Congress must respond to gun violence in US

In 1651, political theorist Thomas Hobbes wrote that life in a nation without reasonable governance and regulation would be “nasty, brutish and short.”

He was the first person to articulate the democratic concept of the social contract in which citizens in a society cede some small measure of absolute freedom in return for a servant government that protects their interests in a complex and at times dangerous world. As Americans, we deplore the potential of ceding our hard-won freedoms to any entity, man or state. Yet, all Americans have ceded some of their freedoms in the interests of public safety.

By driving on our roads, subject to their rules, we forgo the right to recklessly operate our cars and possibly injure others. By boarding a plane, we give up the right to smoke cigarettes and stand up during take-offs. Furthermore, before we can even approach the gate, we give the Transportation Security Administration the right to search our person and possessions. We suffer these discomforts for the greater good. Efforts in Congress to address the horrific level of gun violence in this country reflect common-sense principles such as these. We can live in a free society and still possess guns for protection and sport without having access to every conceivable high-capacity magazine. We are still a free people if we agree to reasonable background checks before acquiring a weapon. We are still free to pursue our dreams if we agree to reasonable rules that will keep guns out of the hands of criminal organizations.

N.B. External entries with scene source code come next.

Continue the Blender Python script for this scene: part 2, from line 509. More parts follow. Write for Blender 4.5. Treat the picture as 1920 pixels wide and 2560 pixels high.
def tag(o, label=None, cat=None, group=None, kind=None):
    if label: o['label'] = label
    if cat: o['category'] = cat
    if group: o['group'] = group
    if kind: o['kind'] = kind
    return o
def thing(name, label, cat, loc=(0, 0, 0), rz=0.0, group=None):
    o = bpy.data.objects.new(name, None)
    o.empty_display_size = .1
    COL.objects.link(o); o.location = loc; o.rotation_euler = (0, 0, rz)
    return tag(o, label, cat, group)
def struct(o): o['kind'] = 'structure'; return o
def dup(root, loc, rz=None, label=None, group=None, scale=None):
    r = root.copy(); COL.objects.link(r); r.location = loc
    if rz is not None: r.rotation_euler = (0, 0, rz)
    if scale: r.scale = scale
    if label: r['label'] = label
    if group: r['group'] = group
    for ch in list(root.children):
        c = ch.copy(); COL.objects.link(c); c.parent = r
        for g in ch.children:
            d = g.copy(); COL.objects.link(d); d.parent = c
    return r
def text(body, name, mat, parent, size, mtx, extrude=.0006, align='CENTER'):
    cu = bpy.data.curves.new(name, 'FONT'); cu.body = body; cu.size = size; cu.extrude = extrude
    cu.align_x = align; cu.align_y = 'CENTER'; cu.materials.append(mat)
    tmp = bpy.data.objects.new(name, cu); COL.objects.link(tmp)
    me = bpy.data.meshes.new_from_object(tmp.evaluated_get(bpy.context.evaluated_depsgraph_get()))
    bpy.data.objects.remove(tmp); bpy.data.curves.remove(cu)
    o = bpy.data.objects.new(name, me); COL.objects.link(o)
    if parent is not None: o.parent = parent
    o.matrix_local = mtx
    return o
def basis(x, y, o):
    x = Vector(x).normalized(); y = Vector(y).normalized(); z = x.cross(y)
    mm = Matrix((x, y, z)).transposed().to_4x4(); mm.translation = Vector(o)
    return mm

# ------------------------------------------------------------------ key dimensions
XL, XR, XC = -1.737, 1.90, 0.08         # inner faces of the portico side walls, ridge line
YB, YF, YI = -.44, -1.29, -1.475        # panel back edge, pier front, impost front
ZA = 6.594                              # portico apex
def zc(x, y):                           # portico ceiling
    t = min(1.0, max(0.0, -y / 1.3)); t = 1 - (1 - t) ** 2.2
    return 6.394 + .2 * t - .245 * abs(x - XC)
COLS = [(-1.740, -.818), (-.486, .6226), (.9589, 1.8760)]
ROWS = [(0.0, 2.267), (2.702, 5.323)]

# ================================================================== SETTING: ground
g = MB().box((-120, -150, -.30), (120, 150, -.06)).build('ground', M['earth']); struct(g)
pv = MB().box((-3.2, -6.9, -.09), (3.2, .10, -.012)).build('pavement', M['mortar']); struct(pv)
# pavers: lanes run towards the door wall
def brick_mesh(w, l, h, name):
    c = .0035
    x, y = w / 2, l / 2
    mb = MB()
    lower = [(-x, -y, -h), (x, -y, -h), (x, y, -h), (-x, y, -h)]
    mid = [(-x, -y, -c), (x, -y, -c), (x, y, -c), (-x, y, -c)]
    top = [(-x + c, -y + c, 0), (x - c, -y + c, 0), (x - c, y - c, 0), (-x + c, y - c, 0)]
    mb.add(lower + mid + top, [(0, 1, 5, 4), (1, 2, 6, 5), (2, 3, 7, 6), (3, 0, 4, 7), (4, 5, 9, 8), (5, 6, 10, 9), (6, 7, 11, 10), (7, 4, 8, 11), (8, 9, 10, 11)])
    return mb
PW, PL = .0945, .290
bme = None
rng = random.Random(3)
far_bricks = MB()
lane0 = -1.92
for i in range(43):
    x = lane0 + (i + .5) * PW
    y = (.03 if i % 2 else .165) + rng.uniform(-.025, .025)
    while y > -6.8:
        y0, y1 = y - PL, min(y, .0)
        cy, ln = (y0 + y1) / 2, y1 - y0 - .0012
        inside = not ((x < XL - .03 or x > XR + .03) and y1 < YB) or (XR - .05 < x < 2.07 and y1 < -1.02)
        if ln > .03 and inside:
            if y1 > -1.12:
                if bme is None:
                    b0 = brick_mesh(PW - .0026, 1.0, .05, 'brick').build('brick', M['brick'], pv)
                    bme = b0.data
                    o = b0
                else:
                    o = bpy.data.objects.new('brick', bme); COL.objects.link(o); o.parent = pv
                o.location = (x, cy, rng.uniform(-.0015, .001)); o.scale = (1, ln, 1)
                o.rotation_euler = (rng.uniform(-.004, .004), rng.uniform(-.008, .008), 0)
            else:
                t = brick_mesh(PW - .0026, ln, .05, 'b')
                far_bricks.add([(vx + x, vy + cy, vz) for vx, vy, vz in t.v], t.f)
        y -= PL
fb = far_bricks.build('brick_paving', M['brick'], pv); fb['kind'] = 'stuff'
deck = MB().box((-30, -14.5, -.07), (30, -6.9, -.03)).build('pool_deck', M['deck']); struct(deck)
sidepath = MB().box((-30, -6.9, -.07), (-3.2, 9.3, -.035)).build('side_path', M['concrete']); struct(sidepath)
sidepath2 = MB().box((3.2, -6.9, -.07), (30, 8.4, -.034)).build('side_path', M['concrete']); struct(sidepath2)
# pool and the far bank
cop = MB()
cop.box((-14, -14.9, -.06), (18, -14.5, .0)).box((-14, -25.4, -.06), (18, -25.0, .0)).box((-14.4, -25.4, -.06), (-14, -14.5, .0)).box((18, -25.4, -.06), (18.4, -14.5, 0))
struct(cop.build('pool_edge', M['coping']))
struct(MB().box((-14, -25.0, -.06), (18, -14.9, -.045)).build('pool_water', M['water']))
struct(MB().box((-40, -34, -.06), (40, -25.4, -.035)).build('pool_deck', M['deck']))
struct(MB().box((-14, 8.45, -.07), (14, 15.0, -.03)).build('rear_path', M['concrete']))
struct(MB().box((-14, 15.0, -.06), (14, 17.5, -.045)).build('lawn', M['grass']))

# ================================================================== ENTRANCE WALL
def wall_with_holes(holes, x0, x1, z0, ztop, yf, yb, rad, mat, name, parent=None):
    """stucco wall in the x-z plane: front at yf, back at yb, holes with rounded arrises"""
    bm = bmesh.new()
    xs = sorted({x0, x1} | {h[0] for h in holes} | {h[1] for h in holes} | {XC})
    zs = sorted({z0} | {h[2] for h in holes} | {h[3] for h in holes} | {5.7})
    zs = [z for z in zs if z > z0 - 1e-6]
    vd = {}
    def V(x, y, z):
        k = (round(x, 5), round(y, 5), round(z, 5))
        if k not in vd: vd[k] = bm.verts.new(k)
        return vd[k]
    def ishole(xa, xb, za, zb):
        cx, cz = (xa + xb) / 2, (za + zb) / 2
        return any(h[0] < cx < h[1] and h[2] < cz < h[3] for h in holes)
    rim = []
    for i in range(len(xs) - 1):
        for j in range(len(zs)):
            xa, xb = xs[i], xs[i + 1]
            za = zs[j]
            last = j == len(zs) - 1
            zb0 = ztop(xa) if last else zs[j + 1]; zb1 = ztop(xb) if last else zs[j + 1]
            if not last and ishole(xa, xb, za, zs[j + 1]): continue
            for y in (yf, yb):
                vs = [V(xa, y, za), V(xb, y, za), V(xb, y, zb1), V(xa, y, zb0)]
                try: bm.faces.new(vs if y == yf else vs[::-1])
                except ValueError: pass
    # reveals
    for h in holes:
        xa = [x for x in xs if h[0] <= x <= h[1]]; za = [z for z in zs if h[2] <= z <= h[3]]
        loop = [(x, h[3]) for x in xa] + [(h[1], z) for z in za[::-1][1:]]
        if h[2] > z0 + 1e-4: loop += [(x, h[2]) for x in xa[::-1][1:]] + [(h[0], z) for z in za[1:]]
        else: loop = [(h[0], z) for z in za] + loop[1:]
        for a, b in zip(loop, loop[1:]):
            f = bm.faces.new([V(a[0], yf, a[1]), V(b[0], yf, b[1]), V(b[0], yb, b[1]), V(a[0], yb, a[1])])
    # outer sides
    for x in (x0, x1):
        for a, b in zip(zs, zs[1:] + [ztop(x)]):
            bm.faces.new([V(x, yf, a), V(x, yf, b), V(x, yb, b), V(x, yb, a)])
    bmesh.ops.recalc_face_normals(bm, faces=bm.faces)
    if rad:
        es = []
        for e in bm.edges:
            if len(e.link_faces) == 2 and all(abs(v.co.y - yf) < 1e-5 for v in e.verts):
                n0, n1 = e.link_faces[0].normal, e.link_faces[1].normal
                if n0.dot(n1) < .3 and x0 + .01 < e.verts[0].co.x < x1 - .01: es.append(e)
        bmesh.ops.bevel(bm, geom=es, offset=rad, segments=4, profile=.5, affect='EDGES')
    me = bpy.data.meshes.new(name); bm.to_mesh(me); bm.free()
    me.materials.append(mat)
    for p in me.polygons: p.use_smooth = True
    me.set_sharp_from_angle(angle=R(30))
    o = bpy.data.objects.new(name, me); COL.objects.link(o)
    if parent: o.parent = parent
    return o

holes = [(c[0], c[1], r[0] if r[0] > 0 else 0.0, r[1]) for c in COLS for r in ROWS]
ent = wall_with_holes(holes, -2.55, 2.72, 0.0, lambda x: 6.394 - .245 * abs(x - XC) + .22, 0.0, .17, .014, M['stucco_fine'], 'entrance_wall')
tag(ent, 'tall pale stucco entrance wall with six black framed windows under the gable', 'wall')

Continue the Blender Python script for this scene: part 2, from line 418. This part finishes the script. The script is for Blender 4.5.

The naysayers argue that we should not try to regulate guns because the effort will be fruitless to prevent violence. I agree. Nothing we do will eradicate violence in this country or prevent an unbalanced individual from engaging in hateful and tragic behavior. But if we try something, we can make a difference. If we try nothing and shrug our shoulders, I am positive that more innocent daughters, sons, sisters and brothers will die. I know I can’t look into the eyes of a family that lost a child to a stray bullet and tell them that nothing can be done.

According to FBI data, 1,464 people were killed by firearms in New Orleans between 2008-2011. That’s 1,464 families who will never see their loved ones again. If we were to have passed the entirety of President Obama’s proposed reforms, sadly, many of those victims would probably have still been killed because violence is a pervasive and complex problem with a diverse set of causes. Economic insecurity, poor mental health treatment options, inferior education options and the scarcity of positive opportunities are all contributors, which one regulation alone cannot eliminate. That being said, if we only acted on just a few of the president’s proposals, we could decrease the supply of guns used in the homicides by reducing the supply of illegally purchased guns via universal background checks. This would decrease the use of guns in violent crime and keep a few more families from having to bury a loved one.

While I was serving as a member of the Louisiana House of Representatives, I introduced an assault weapons ban bill on numerous occasions. I took on the National Rifle Association in these battles not because I have a grudge against gun owners, but because I could find no reasonable defense of having these weapons of mass destruction on our streets. As a resident of Sportsman’s Paradise, I am a strong supporter of the Second Amendment. However, I do not ascribe to the belief that Congress has no role in responding to the gun violence epidemic plaguing communities like New Orleans, Chicago and Detroit.

I support the Democratic Gun Violence Prevention Task Force principles for reducing gun violence because they would make our cities safer than they are today. Even incremental progress in this area would mean a few less heartbroken families. I don’t want to see another Hadiya Pendleton fall victim to our selfish efforts to preserve what obviously needs to change. We must listen to the 362-year-old wisdom of Hobbes so as to avoid perpetuating a dysfunctional system that sentences our innocent youth to an existence that is “nasty, brutish and short.”

Richmond is a member of the House Judiciary Committee.